What are the generations of palm bioenergy and their utilization?
First Generation Bioenergy
Obtained from palm oil processing (CPO, PKO). Examples include biodiesel (fatty acid methyl ester) as a substitute for fossil diesel. Development also includes green diesel, green gasoline (biopremium/palm gasoline), and green avtur (palm bioavtur) to replace fossil fuels in the transportation sector.
Second Generation Bioenergy
Obtained from utilizing oil palm plantation biomass, such as empty fruit bunches, palm kernel shells, fiber, palm stems, and palm leaves. This biomass can be processed into bioethanol (fossil gasoline substitute) and biocoal (fossil coal substitute).
Third Generation Bioenergy
Generated from utilizing palm oil mill (PKS) waste in the form of POME (palm oil mill effluent). POME is used to produce biogas/biomethane through methane capture technology, which also significantly reduces GHG emissions (66-90%).
66-90
% GHG emission reduction with methane capture technology
What are the advantages of palm bioenergy as renewable energy?

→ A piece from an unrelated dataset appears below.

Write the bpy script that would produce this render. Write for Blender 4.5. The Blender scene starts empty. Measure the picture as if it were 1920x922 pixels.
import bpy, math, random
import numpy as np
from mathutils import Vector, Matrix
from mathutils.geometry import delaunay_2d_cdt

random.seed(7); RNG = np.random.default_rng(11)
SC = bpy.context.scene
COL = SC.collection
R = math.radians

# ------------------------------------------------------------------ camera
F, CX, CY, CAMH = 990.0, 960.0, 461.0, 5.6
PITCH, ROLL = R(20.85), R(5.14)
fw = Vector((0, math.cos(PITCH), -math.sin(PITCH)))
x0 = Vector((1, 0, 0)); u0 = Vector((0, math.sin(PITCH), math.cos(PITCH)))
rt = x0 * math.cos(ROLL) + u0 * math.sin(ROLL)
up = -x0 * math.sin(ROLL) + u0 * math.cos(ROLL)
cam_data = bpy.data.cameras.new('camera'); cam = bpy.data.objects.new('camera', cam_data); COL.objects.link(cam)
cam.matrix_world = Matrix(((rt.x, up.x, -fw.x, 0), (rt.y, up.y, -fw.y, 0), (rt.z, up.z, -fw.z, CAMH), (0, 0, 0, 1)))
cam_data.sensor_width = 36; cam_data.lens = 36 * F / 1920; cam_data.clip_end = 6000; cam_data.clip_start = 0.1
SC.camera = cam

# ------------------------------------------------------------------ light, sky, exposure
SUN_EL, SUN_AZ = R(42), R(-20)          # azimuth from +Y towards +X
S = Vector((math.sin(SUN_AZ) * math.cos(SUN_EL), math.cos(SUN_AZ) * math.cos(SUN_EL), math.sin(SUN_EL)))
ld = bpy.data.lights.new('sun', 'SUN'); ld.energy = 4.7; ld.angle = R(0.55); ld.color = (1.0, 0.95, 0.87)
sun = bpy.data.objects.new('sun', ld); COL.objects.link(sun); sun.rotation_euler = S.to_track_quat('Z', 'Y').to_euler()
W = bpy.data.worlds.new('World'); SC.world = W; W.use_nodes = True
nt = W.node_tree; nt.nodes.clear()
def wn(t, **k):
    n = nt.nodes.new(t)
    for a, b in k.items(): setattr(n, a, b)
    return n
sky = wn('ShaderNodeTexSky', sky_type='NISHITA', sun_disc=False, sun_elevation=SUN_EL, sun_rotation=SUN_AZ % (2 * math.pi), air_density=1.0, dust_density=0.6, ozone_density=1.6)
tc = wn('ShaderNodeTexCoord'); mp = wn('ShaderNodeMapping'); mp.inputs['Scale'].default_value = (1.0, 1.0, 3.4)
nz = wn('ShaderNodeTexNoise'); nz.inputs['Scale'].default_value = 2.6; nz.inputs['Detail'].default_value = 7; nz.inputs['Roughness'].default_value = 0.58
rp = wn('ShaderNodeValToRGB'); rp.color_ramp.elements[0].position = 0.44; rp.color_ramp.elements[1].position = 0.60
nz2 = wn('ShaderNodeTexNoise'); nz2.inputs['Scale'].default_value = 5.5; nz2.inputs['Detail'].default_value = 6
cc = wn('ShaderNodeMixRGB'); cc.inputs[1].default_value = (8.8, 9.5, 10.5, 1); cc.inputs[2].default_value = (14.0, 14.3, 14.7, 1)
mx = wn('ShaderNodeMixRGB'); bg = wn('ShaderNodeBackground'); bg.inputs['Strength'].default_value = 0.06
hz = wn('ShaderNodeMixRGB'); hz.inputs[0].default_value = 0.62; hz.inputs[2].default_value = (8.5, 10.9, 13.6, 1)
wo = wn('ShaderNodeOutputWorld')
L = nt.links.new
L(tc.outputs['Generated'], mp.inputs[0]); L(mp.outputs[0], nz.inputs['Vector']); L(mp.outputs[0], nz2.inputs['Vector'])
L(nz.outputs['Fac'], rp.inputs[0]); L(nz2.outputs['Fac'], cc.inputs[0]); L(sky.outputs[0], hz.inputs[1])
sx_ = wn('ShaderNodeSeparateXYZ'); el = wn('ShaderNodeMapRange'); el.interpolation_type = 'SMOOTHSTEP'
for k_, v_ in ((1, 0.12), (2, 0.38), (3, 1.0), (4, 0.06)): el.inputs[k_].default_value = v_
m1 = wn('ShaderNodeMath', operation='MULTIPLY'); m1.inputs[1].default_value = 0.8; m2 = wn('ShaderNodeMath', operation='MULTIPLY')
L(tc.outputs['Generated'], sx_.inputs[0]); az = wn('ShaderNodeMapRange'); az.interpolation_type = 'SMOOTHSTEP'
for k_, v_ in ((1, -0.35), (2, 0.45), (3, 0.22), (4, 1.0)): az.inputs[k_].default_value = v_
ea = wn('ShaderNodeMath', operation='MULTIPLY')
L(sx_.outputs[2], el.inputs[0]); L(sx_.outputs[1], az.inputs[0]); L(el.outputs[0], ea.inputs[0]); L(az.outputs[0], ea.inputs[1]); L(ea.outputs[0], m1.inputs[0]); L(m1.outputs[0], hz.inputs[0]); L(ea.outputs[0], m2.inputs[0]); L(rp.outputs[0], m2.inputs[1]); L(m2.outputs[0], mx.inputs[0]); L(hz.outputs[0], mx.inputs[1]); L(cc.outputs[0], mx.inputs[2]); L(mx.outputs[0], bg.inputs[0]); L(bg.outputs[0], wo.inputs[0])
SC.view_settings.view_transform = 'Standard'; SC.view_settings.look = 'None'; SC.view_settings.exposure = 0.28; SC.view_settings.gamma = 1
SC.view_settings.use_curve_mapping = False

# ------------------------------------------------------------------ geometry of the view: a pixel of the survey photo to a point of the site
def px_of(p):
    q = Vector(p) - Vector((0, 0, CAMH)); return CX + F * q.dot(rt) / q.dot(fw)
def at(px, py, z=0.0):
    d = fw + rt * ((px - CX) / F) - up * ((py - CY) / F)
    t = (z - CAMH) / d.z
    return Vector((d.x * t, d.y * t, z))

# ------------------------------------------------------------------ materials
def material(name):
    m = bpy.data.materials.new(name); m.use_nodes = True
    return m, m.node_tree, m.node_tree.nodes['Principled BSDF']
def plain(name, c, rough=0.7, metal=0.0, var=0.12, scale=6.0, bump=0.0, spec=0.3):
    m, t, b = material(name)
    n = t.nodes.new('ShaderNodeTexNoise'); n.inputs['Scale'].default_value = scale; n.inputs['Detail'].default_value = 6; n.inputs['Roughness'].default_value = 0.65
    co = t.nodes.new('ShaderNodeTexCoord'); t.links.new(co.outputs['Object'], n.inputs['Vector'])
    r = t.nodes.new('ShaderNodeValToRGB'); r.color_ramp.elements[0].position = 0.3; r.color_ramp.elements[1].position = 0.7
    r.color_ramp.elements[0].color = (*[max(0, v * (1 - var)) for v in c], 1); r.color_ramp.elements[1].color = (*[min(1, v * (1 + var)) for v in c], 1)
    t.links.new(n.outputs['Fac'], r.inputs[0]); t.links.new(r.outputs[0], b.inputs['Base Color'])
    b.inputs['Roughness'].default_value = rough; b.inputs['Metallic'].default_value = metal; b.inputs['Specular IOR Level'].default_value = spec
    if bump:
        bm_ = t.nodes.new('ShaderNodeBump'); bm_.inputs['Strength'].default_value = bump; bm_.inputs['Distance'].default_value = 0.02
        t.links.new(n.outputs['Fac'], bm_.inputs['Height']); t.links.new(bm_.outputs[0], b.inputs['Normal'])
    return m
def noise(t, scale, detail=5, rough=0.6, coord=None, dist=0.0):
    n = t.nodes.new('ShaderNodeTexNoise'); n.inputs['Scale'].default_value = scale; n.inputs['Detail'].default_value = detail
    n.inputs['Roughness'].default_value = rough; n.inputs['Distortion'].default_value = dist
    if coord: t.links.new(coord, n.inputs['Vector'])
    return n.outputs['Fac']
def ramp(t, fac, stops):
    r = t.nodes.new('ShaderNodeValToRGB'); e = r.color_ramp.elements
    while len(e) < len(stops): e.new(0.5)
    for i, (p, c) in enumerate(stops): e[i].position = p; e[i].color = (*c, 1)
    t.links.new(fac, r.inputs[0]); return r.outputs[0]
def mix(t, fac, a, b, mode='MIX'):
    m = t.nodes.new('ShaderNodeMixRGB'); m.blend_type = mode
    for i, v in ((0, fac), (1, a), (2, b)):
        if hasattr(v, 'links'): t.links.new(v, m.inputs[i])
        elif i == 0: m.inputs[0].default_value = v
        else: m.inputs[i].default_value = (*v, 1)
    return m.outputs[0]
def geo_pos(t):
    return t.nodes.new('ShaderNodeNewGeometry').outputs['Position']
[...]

Palm bioenergy has two main advantages as a substitute or blend for fossil energy:
Low Carbon Footprint
Palm bioenergy is produced after absorbing carbon from the atmosphere through photosynthesis, so it has a relatively low carbon footprint and can save GHG emissions when replacing fossil energy.
Sustainable Energy
Palm bioenergy is renewable energy with sustainable production as long as there is sunlight and carbon dioxide in the atmosphere, unlike fossil energy which is limited in quantity and increasingly depleted.
As long as the sun shines and there is still carbon dioxide in Earth’s atmosphere, palm bioenergy will continue to be produced.